Quick Read
Summary is AI Generated. Newsroom Reviewed
-
Jefferies and Emkay warn of sharp price hikes at ITC due to new tobacco duties
-
Excise duty increase may exceed 30%, with GST on tobacco now at 40%
-
ITC likely to raise prices 15-40% to offset tax impact, risking volume decline
Brokerages Jefferies and Emkay have flagged a potentially sharp price hike cycle at ITC as fresh tobacco duties kick in, warning of pressure on volumes and heightened risk from illicit trade.
Jefferies said the government has notified a sharp rise in excise duty on cigarettes as the compensation cess period nears its end. Its calculations indicate that the overall tax hike could exceed 30% if NCCD continues, and even if NCCD is subsumed, the impact would still be well above 20%.
Jefferies also pointed out that the GST rate on tobacco has recently been raised to 40%, which will have a cascading impact when ITC increases prices. Based on its estimates, ITC may need to raise prices by at least 15% — if not higher — to fully pass on the hit to consumers. It added that while the final outcome is still unclear, if confirmed, the change would be a clear negative as volumes may be impacted and concerns about losing share to the illicit industry could re-emerge.

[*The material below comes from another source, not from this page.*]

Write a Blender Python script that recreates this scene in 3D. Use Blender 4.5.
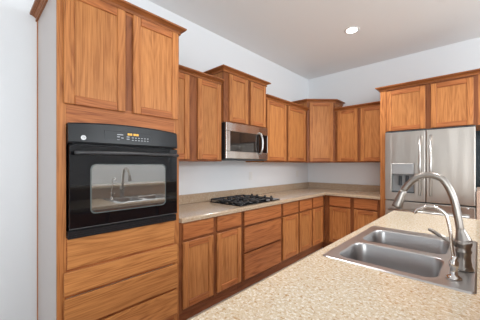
import bpy, bmesh, math, random
from mathutils import Vector, Matrix
random.seed(7)
for o in list(bpy.data.objects): bpy.data.objects.remove(o)
S = bpy.context.scene; COL = S.collection
PI = math.pi

# ------------------------------------------------------------------ camera, world, light, exposure
cd = bpy.data.cameras.new('camera'); cam = bpy.data.objects.new('camera', cd); COL.objects.link(cam)
cd.sensor_width = 36.0; cd.lens = 36.0*255.1/480.0
cd.shift_y = 4.63/480.0; cd.clip_start = 0.02
cam.location = (2.418, 0.0, 1.3548)
cam.rotation_euler = (PI/2, 0, math.radians(43.156))
S.camera = cam

w = bpy.data.worlds.new('daylight'); S.world = w; w.use_nodes = True
bg = w.node_tree.nodes['Background']
bg.inputs['Color'].default_value = (0.93, 0.97, 1.0, 1); bg.inputs['Strength'].default_value = 1.5
S.view_settings.view_transform = 'Standard'; S.view_settings.look = 'None'
S.view_settings.gamma = 1.0; S.view_settings.use_curve_mapping = False
S.view_settings.exposure = 0.10

def area(name, loc, rot, sx, sy, energy, color=(1, 1, 1)):
    l = bpy.data.lights.new(name, 'AREA'); l.shape = 'RECTANGLE'; l.size = sx; l.size_y = sy
    l.energy = energy; l.color = color
    o = bpy.data.objects.new(name, l); COL.objects.link(o); o.location = loc; o.rotation_euler = rot
    return o

YB = 4.513          # back wall
CEIL = 3.0
RX, FY = 6.3, -3.2  # right wall, front wall

# ------------------------------------------------------------------ node helpers / materials
def mat(name, color=(.8, .8, .8), rough=.5, metal=0.0, spec=.5, coat=0.0, emit=None, estr=0):
    m = bpy.data.materials.new(name); m.use_nodes = True
    b = m.node_tree.nodes['Principled BSDF']
    b.inputs['Base Color'].default_value = (*color, 1); b.inputs['Roughness'].default_value = rough
    b.inputs['Metallic'].default_value = metal; b.inputs['Specular IOR Level'].default_value = spec
    b.inputs['Coat Weight'].default_value = coat
    if emit: b.inputs['Emission Color'].default_value = (*emit, 1); b.inputs['Emission Strength'].default_value = estr
    return m
def N(m, t, **kw):
    n = m.node_tree.nodes.new(t)
    for k, v in kw.items():
        if k in n.inputs: n.inputs[k].default_value = v
        else: setattr(n, k, v)
    return n
def LK(m, a, b): m.node_tree.links.new(a, b)
def ramp(m, fac, stops):
    r = N(m, 'ShaderNodeValToRGB'); e = r.color_ramp.elements
    while len(e) < len(stops): e.new(.5)
    for q, (p, c) in zip(e, stops): q.position = p; q.color = (*c, 1)
    LK(m, fac, r.inputs['Fac']); return r.outputs['Color']
def mathn(m, op, a, b=None, c=None):
    n = N(m, 'ShaderNodeMath', operation=op)
    for i, v in enumerate((a, b, c)):
        if v is None: continue
        if isinstance(v, (int, float)): n.inputs[i].default_value = v
        else: LK(m, v, n.inputs[i])
    return n.outputs[0]
def mixc(m, f, a, b, blend='MIX'):
    n = N(m, 'ShaderNodeMix', data_type='RGBA', blend_type=blend)
    for i, v in ((0, f), (6, a), (7, b)):
        if isinstance(v, (int, float)): n.inputs[i].default_value = v
        elif isinstance(v, tuple): n.inputs[i].default_value = (*v, 1)
        else: LK(m, v, n.inputs[i])
    return n.outputs[2]

def oak(name, axis, light, dark, pore=.75, rough=.42, ring=.22):
    m = mat(name, rough=rough, spec=.22)
    b = m.node_tree.nodes['Principled BSDF']
    tc = N(m, 'ShaderNodeTexCoord'); oi = N(m, 'ShaderNodeObjectInfo')
    add = N(m, 'ShaderNodeVectorMath', operation='MULTIPLY_ADD')
    comb = N(m, 'ShaderNodeCombineXYZ')
    for i in range(3): LK(m, oi.outputs['Random'], comb.inputs[i])
    LK(m, comb.outputs[0], add.inputs[0]); add.inputs[1].default_value = (7.3, 3.1, 11.7)
    LK(m, tc.outputs['Object'], add.inputs[2])
    def mapped(across, along):
        mp = N(m, 'ShaderNodeMapping')
        mp.inputs['Scale'].default_value = (across, across, along) if axis == 'z' else (along, across, across)
        LK(m, add.outputs[0], mp.inputs['Vector']); return mp.outputs[0]
    big = N(m, 'ShaderNodeTexNoise', Scale=1.0, Detail=1.5, Roughness=.45, Distortion=.35)
    LK(m, mapped(7.0, .7), big.inputs['Vector'])
    rings = mathn(m, 'FRACT', mathn(m, 'MULTIPLY', big.outputs['Fac'], 16.0))
    ringc = mathn(m, 'PINGPONG', rings, .5)
    ringc = mathn(m, 'MULTIPLY', ringc, 2.0)
    fine = N(m, 'ShaderNodeTexNoise', Scale=1.0, Detail=3.0, Roughness=.6)
    LK(m, mapped(190, 5), fine.inputs['Vector'])
    med = N(m, 'ShaderNodeTexNoise', Scale=1.0, Detail=2.0, Roughness=.5)
    LK(m, mapped(34, 1.4), med.inputs['Vector'])
    s = mathn(m, 'MULTIPLY', ringc, ring)
    s = mathn(m, 'MULTIPLY_ADD', fine.outputs['Fac'], pore, s)
    s = mathn(m, 'MULTIPLY_ADD', med.outputs['Fac'], .40, s)
    c = ramp(m, s, [(.46, dark), (.66, tuple((x*.4+y*.6) for x, y in zip(dark, light))), (.88, light)])
    # board-to-board difference
    var = mathn(m, 'MULTIPLY_ADD', oi.outputs['Random'], .16, .92)
    hs = N(m, 'ShaderNodeHueSaturation'); LK(m, c, hs.inputs['Color']); LK(m, var, hs.inputs['Value'])
    LK(m, hs.outputs[0], b.inputs['Base Color'])
    bp = N(m, 'ShaderNodeBump', Strength=.06, Distance=.002); LK(m, fine.outputs['Fac'], bp.inputs['Height'])
    LK(m, bp.outputs[0], b.inputs['Normal'])
    return m
OL, OD = (.52, .207, .066), (.25, .080, .024)
OAKV = oak('oak_vertical', 'z', OL, OD)
OAKH = oak('oak_horizontal', 'x', (.47, .166, .055), (.22, .063, .020))
PANEL = oak('oak_panel', 'z', (.55, .232, .077), (.31, .111, .033), ring=.12)
OAKT = oak('oak_honey_horizontal', 'x', (.57, .243, .078), (.30, .105, .032), ring=.2)
TRIM = oak('oak_crown', 'x', (.36, .125, .038), (.18, .055, .016), rough=.35)
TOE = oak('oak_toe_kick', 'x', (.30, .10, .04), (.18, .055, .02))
OAKS = [OAKV, OAKH]
FRV = oak('oak_frame_stile', 'z', (.26, .088, .031), (.13, .038, .013)); FRH = oak('oak_frame_rail', 'x', (.26, .088, .031), (.13, .038, .013))
FRAMES = [FRV, FRH]

def granite(name, base, rust, pale, grey, rough, scale=1.0):
    m = mat(name, rough=rough, spec=.5); b = m.node_tree.nodes['Principled BSDF']
    tc = N(m, 'ShaderNodeTexCoord')
    def noise(sc, det=3, dist=0.0):
        n = N(m, 'ShaderNodeTexNoise', Scale=sc*scale, Detail=det, Roughness=.6, Distortion=dist)
        LK(m, tc.outputs['Object'], n.inputs['Vector']); return n.outputs['Fac']
    c = mixc(m, ramp(m, noise(58, 4, .2), [(.54, (0, 0, 0)), (.66, (1, 1, 1))]), base, rust)
    c = mixc(m, ramp(m, noise(75, 3, .3), [(.52, (0, 0, 0)), (.62, (1, 1, 1))]), c, pale)
    v = N(m, 'ShaderNodeTexVoronoi', Scale=150*scale); LK(m, tc.outputs['Object'], v.inputs['Vector'])
    sp = ramp(m, mathn(m, 'MULTIPLY', v.outputs['Distance'], noise(40, 2)), [(.10, (1, 1, 1)), (.17, (0, 0, 0))])
    c = mixc(m, mathn(m, 'MULTIPLY', sp, .45), c, grey)
    LK(m, c, b.inputs['Base Color']); return m
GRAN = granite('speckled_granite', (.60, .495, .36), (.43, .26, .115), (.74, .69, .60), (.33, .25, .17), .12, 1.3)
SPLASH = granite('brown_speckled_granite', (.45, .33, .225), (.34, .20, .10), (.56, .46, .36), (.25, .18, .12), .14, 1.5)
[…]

Emkay echoed the alarm, saying that substantial duty hikes will require 20–40% price hikes across slabs.
Emkay noted that the WHO recommends tobacco taxation at 75% of MRP. India earlier taxed at 53% of MRP, and with the new excise increases at current MRPs, tax payout now rises to 73% of MRP. Based on its scenario analysis, Emkay estimates around 20% price hikes needed in DSFT, 35% in RSFT, and close to 40% in LSFT and KSFT.
It expects ITC to fully pass on the tax burden, a move that could again push illegal volumes higher, after having fallen from 28% in CY20 to 23% now.

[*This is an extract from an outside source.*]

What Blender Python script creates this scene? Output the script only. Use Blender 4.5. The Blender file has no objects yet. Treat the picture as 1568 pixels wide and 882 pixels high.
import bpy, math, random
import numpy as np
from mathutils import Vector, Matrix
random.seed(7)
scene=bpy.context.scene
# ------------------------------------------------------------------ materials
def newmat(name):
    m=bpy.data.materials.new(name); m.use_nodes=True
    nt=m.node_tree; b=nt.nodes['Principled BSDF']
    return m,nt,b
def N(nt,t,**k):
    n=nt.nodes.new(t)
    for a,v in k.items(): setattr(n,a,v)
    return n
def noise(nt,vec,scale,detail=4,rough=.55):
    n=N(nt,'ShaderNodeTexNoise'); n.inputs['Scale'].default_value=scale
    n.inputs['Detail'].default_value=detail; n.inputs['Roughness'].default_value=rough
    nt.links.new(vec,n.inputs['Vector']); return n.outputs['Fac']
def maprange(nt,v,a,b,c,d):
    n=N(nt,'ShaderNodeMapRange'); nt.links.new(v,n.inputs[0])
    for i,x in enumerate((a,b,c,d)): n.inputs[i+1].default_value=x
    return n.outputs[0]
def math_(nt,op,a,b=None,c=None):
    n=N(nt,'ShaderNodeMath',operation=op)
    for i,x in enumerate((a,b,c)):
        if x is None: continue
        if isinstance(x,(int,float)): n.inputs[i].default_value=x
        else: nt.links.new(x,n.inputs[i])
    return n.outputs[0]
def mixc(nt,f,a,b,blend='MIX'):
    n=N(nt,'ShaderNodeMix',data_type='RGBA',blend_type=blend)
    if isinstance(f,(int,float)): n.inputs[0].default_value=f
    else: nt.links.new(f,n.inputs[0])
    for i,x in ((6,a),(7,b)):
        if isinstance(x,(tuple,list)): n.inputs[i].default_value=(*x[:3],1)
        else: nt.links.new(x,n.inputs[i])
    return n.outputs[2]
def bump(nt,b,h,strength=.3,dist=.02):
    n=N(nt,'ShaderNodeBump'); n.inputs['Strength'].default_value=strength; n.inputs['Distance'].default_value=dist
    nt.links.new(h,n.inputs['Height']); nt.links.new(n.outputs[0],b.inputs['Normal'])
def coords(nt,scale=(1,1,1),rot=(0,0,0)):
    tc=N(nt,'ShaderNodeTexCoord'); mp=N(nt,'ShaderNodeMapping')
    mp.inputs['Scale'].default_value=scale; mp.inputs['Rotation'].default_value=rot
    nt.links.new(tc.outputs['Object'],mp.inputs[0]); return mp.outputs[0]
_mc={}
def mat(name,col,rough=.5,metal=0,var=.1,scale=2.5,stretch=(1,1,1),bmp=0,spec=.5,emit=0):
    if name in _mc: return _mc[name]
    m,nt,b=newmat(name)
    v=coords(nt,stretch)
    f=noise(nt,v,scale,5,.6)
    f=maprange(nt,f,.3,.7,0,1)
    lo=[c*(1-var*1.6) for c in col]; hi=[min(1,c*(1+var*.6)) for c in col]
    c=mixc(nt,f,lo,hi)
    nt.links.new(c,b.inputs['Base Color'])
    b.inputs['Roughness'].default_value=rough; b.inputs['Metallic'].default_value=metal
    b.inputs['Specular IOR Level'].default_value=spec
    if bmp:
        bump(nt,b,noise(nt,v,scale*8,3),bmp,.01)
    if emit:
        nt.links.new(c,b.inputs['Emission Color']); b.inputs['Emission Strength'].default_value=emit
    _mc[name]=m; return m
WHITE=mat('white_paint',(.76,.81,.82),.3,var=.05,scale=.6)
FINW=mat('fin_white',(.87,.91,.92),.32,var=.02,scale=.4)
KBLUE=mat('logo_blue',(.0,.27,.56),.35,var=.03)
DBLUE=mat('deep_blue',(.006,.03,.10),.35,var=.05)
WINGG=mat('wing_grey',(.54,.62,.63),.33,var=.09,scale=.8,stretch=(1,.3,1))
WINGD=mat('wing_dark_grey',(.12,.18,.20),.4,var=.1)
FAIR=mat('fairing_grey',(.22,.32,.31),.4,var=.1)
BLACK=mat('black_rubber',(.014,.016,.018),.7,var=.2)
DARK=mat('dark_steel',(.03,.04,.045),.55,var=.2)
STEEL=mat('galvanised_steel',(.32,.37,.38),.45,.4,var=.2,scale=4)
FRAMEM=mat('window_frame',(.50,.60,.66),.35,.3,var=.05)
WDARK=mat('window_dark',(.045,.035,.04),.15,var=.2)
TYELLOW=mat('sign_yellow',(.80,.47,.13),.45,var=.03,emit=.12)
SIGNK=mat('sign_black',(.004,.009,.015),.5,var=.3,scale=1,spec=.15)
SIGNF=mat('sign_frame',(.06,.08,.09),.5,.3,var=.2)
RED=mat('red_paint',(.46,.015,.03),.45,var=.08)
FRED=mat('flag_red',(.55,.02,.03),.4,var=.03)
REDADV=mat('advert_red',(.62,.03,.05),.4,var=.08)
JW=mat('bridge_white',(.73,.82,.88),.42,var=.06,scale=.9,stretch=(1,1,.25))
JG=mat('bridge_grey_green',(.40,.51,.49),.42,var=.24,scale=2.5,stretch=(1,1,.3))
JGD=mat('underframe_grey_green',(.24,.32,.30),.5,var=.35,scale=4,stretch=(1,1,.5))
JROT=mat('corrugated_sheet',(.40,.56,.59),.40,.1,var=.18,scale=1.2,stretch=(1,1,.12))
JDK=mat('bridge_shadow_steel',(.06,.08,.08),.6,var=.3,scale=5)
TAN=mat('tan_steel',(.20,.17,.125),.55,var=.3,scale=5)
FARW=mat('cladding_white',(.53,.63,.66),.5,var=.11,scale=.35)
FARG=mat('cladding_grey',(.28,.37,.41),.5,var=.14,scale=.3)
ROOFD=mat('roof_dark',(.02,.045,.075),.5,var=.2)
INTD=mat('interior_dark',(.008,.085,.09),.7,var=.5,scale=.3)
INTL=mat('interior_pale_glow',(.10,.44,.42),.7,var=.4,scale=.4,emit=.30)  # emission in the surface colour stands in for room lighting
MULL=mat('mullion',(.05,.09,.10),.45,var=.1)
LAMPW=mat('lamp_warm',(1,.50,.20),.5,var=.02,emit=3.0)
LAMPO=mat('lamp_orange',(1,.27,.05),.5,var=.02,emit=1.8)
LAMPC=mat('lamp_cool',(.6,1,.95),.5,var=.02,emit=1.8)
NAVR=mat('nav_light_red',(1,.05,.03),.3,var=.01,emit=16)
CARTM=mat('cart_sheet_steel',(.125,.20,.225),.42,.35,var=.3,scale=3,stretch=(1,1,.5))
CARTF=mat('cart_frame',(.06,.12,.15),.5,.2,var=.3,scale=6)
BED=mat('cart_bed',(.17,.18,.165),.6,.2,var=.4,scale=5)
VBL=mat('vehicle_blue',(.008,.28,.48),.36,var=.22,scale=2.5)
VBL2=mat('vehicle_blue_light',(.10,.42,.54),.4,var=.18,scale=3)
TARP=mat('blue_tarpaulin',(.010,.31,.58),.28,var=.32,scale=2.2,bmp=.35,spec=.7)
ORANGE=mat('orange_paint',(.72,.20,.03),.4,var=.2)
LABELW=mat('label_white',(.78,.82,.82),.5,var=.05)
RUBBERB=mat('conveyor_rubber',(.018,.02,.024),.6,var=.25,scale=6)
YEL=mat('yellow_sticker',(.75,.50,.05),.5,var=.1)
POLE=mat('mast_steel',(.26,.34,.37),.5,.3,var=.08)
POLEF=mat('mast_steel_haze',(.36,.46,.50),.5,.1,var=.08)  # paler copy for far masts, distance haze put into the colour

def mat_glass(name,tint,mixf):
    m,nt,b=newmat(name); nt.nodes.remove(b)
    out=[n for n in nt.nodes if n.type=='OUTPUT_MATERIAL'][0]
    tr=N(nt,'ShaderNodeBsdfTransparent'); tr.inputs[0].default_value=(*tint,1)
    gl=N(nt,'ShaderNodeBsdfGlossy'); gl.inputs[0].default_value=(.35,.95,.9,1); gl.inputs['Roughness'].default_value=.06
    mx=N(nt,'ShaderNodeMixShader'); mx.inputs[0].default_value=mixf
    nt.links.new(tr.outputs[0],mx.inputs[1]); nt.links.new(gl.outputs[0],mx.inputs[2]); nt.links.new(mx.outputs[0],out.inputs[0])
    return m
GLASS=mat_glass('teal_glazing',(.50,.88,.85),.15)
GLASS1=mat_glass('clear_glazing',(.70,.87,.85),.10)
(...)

Trade channels, Emkay added, had already started adjusting ahead of the move, with KSFT selling price taken to Rs 20 from Rs 18 earlier. With the latest hike, it expects another leg of increases and “guesses it would be Rs 25.”

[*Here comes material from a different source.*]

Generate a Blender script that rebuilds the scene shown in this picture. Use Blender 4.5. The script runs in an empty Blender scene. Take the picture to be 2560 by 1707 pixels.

On impact across companies, Emkay said ITC and Godfrey Phillips are likely to be hit harder, while VST Industries may see relatively lower impact due to its DSFT-heavy portfolio. Over time, it expects ITC to regain share from GPI in DSFT, while GPI could lose share in RSFT.
Together, both brokerages signal the same message: ITC faces a major taxation-led price reset, with double-digit price hikes in the offing, looming volume pressure, and a renewed threat from illicit trade channels if consumers down-trade.